Job:
Repeat all the material exactly; pictures stay out of your copy.

Data excerpt:
---*---

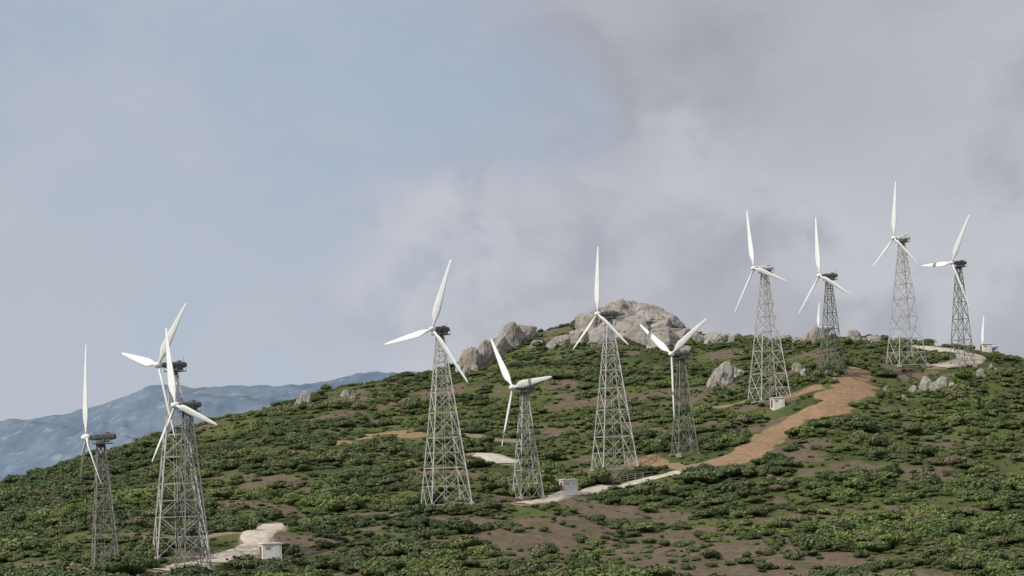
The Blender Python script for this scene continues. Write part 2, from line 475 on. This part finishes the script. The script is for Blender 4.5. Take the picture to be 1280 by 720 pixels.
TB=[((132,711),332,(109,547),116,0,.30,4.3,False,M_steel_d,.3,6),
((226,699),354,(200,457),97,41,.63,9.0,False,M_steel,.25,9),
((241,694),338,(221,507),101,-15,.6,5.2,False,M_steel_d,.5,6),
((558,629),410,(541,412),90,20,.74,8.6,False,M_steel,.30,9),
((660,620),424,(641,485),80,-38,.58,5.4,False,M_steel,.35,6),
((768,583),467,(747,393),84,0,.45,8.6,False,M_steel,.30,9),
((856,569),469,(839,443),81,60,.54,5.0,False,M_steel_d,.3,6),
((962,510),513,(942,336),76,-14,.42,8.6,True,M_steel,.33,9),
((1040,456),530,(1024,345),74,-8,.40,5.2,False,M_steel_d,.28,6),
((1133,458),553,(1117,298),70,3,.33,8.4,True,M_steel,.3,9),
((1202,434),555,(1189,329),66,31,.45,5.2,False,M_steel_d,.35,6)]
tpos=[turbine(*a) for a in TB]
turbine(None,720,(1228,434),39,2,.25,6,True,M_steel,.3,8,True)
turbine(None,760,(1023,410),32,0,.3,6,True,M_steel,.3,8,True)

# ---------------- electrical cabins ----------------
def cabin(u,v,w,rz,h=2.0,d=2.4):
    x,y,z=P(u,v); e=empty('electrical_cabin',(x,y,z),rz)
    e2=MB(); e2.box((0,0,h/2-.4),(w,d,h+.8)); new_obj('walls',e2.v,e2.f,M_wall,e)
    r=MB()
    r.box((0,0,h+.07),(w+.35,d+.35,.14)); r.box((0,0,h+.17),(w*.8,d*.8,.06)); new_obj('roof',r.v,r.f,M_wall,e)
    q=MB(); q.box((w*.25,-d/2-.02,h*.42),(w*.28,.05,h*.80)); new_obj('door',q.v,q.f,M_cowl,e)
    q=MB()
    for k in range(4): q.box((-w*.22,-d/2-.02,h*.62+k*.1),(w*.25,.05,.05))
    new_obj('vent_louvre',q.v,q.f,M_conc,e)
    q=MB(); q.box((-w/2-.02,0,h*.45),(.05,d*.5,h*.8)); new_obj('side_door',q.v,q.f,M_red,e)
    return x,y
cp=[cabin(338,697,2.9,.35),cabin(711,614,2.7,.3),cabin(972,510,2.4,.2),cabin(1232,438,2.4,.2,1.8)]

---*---

Right answer:
The Blender Python script for this scene continues. Write part 2, from line 475 on. This part finishes the script. The script is for Blender 4.5. Take the picture to be 1280 by 720 pixels.
TB=[((132,711),332,(109,547),116,0,.30,4.3,False,M_steel_d,.3,6),
((226,699),354,(200,457),97,41,.63,9.0,False,M_steel,.25,9),
((241,694),338,(221,507),101,-15,.6,5.2,False,M_steel_d,.5,6),
((558,629),410,(541,412),90,20,.74,8.6,False,M_steel,.30,9),
((660,620),424,(641,485),80,-38,.58,5.4,False,M_steel,.35,6),
((768,583),467,(747,393),84,0,.45,8.6,False,M_steel,.30,9),
((856,569),469,(839,443),81,60,.54,5.0,False,M_steel_d,.3,6),
((962,510),513,(942,336),76,-14,.42,8.6,True,M_steel,.33,9),
((1040,456),530,(1024,345),74,-8,.40,5.2,False,M_steel_d,.28,6),
((1133,458),553,(1117,298),70,3,.33,8.4,True,M_steel,.3,9),
((1202,434),555,(1189,329),66,31,.45,5.2,False,M_steel_d,.35,6)]
tpos=[turbine(*a) for a in TB]
turbine(None,720,(1228,434),39,2,.25,6,True,M_steel,.3,8,True)
turbine(None,760,(1023,410),32,0,.3,6,True,M_steel,.3,8,True)

# ---------------- electrical cabins ----------------
def cabin(u,v,w,rz,h=2.0,d=2.4):
    x,y,z=P(u,v); e=empty('electrical_cabin',(x,y,z),rz)
    e2=MB(); e2.box((0,0,h/2-.4),(w,d,h+.8)); new_obj('walls',e2.v,e2.f,M_wall,e)
    r=MB()
    r.box((0,0,h+.07),(w+.35,d+.35,.14)); r.box((0,0,h+.17),(w*.8,d*.8,.06)); new_obj('roof',r.v,r.f,M_wall,e)
    q=MB(); q.box((w*.25,-d/2-.02,h*.42),(w*.28,.05,h*.80)); new_obj('door',q.v,q.f,M_cowl,e)
    q=MB()
    for k in range(4): q.box((-w*.22,-d/2-.02,h*.62+k*.1),(w*.25,.05,.05))
    new_obj('vent_louvre',q.v,q.f,M_conc,e)
    q=MB(); q.box((-w/2-.02,0,h*.45),(.05,d*.5,h*.8)); new_obj('side_door',q.v,q.f,M_red,e)
    return x,y
cp=[cabin(338,697,2.9,.35),cabin(711,614,2.7,.3),cabin(972,510,2.4,.2),cabin(1232,438,2.4,.2,1.8)]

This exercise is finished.